→ **Prompt**
Extract exactly those lines that lie between the start of the material and the line with "col = sc.collection", including both boundary lines and no others.

[Stored items]
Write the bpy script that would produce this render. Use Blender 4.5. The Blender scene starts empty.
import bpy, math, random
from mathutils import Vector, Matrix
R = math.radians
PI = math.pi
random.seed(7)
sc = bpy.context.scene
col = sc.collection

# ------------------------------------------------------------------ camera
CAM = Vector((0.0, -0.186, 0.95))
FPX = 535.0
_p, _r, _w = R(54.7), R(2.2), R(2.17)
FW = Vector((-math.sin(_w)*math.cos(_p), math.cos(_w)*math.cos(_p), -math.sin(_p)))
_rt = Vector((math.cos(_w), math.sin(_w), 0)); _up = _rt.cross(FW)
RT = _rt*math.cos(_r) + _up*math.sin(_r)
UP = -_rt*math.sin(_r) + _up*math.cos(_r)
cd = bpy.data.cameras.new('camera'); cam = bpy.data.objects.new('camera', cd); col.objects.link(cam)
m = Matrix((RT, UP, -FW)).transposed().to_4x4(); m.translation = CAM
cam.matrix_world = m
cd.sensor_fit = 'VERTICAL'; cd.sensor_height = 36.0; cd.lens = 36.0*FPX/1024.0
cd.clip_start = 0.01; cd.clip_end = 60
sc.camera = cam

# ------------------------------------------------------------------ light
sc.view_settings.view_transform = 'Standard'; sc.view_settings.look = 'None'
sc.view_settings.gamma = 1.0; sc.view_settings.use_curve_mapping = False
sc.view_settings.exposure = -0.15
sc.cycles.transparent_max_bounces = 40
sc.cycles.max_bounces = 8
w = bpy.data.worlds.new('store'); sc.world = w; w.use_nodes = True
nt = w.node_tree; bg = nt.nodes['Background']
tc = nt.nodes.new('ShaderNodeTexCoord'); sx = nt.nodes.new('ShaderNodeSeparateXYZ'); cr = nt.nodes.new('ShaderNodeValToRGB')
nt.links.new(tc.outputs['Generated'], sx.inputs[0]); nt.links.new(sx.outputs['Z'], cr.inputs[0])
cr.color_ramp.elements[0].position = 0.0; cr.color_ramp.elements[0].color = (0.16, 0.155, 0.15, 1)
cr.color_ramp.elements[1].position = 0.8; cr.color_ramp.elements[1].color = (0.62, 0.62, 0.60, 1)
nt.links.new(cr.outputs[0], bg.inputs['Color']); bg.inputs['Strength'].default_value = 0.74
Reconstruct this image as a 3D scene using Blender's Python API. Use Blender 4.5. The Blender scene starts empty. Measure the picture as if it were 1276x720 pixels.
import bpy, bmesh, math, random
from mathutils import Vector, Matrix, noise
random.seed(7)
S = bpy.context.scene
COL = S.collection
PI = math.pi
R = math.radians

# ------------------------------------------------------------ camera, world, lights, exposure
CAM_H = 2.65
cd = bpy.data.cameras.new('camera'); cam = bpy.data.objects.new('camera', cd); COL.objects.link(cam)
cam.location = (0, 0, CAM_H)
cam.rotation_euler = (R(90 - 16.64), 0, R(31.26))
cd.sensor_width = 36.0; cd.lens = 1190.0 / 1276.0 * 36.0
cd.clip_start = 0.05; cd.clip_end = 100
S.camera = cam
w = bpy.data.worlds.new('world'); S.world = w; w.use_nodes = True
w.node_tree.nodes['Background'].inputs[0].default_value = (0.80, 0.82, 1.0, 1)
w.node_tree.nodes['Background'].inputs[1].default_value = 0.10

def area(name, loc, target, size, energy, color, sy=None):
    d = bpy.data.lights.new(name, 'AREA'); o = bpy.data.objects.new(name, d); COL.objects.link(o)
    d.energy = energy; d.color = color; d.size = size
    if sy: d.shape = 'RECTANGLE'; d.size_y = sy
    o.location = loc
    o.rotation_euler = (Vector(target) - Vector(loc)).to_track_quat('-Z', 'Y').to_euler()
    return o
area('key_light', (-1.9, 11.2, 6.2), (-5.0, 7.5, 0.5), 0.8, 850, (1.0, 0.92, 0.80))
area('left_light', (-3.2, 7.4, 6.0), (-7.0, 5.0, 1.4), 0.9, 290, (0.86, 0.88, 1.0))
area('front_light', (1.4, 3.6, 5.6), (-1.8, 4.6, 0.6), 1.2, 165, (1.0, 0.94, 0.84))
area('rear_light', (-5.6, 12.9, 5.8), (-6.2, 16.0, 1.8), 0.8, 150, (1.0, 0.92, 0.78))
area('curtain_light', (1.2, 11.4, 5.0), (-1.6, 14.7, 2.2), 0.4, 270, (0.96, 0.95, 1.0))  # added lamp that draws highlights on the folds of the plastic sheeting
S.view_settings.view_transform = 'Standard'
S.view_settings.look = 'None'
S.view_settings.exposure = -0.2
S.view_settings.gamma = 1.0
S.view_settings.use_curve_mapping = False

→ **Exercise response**
Write the bpy script that would produce this render. Use Blender 4.5. The Blender scene starts empty.
import bpy, math, random
from mathutils import Vector, Matrix
R = math.radians
PI = math.pi
random.seed(7)
sc = bpy.context.scene
col = sc.collection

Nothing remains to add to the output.